How hard is it to understand the hand of God in my life?  How many times to I misunderstand the elements of my life and miss the message that He has for me?  Doubt is my enemy.  I do not take the time to examine my own life as the source of my struggles and instead, begin to wonder if the Lord has changed His mind or I have misread His directions.  I am no different than Joshua after his defeat at Ai.

Joshua said, “Ah, Lord God! Why have you brought this people across the Jordan at all, to hand us over to the Amorites so as to destroy us? Would that we had been content to settle beyond the Jordan! – Joshua 7:7 NRSV

I remember vividly the first time I heard Boney M sing By the Rivers of Babylon. I was sixteen, in Germany visiting my aunt and uncle, alone and missing my family.  My life up until that moment was used to singing songs to God in the middle of the night and crocodile tears were part of my nights ritual.  How many times I thought that God might have forgotten me.

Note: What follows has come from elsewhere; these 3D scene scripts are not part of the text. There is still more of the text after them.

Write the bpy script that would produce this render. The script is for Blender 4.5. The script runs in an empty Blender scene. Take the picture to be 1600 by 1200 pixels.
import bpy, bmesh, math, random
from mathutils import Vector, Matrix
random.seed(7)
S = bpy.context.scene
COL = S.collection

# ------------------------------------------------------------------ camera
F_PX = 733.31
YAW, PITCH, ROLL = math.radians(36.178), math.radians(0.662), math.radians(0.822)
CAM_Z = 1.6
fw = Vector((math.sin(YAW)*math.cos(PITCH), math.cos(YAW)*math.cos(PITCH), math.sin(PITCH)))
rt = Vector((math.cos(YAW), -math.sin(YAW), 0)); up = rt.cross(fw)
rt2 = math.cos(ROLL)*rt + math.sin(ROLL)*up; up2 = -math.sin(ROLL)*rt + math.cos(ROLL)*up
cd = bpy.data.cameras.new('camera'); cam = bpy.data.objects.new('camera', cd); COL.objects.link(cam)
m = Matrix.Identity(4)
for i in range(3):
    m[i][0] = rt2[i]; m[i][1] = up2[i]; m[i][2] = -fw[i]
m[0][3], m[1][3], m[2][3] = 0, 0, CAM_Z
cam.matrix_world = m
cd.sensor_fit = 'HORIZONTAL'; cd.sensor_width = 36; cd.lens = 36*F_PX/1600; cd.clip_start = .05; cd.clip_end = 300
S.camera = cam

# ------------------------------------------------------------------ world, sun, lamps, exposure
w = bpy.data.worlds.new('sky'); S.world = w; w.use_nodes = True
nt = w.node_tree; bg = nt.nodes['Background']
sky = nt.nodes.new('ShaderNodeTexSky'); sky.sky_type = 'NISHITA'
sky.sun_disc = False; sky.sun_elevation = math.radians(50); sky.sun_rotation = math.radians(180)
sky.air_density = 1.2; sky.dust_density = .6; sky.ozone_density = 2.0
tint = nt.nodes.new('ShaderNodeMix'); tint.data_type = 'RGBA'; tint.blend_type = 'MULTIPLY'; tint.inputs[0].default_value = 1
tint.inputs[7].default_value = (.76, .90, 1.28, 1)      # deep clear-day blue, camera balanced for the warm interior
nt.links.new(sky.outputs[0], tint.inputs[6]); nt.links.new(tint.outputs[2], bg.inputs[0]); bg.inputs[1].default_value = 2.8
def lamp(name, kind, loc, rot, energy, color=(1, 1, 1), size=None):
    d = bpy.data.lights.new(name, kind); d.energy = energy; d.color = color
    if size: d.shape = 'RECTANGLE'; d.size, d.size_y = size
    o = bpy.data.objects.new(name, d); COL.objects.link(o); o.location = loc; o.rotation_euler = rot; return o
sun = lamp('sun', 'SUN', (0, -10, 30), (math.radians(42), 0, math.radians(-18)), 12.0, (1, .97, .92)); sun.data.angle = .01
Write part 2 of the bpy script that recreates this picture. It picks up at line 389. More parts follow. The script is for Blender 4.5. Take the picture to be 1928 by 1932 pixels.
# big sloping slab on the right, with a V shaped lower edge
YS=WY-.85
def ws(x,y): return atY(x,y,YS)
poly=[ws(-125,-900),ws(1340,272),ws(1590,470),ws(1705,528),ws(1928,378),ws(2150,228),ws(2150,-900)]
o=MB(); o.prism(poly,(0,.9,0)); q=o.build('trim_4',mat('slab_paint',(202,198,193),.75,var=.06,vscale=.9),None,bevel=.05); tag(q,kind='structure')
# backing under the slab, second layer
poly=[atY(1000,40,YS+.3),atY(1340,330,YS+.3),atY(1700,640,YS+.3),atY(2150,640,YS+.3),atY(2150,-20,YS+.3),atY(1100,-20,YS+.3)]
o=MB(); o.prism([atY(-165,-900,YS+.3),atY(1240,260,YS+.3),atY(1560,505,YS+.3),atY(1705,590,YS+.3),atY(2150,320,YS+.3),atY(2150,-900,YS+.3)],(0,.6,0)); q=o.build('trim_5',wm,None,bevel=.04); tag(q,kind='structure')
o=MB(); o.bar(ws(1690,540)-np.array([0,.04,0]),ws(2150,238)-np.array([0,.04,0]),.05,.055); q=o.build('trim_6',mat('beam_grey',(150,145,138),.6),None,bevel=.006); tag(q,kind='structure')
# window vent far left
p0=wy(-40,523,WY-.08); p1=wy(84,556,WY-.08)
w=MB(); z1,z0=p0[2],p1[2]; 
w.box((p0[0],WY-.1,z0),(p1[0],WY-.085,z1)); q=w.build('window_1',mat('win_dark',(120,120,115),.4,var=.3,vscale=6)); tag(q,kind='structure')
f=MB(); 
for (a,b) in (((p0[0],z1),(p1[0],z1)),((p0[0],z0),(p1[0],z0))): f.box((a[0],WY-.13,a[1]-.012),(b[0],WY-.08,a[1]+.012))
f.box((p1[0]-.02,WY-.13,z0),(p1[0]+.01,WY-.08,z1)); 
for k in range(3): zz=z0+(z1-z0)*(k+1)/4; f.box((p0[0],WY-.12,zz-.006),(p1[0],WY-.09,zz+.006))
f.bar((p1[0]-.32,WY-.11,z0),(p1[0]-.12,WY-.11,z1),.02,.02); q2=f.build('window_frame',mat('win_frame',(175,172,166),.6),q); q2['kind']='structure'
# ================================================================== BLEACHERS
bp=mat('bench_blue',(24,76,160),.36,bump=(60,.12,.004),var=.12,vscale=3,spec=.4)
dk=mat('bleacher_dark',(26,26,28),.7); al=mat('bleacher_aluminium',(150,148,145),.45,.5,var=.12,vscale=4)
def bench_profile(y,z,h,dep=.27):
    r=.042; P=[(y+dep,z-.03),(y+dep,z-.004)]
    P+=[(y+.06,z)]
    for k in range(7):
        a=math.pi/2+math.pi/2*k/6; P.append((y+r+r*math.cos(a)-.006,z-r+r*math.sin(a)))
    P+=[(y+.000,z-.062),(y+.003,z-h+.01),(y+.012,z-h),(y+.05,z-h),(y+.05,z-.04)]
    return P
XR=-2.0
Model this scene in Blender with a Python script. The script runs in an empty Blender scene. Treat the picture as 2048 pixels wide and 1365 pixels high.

By the rivers of Babylon – there we sat down and there we wept when we remembered Zion.  Psalm 137:1 NRSV

This is why God’s Word is so powerful.  God’s call to Jeremiah became my call to intimacy with Him.

Before I formed you in the womb I knew you, and before you were born I consecrated you; I appointed you a prophet to the nations.” – Jeremiah 1:5 NRSV

The Canaanite woman’s expression of faith became my model of perseverance and of hope.

“Yes, Lord, yet even the dogs eat the crumbs that fall from their masters’ table.” – Matthew 15:27 NRSV

Lord, I thank you for the power of Your Word in my life and for the hope that You give me in the midst of my own doubt as to Your presence in my life and to the purpose You have called me.  Without You my life would be lost.  Thank you for calling me every day to a new walk with You.  Thank you for Your grace that calls me and renews me each day to serve You.  May I offer to You today my life that You may use me to glorify Your name. Amen.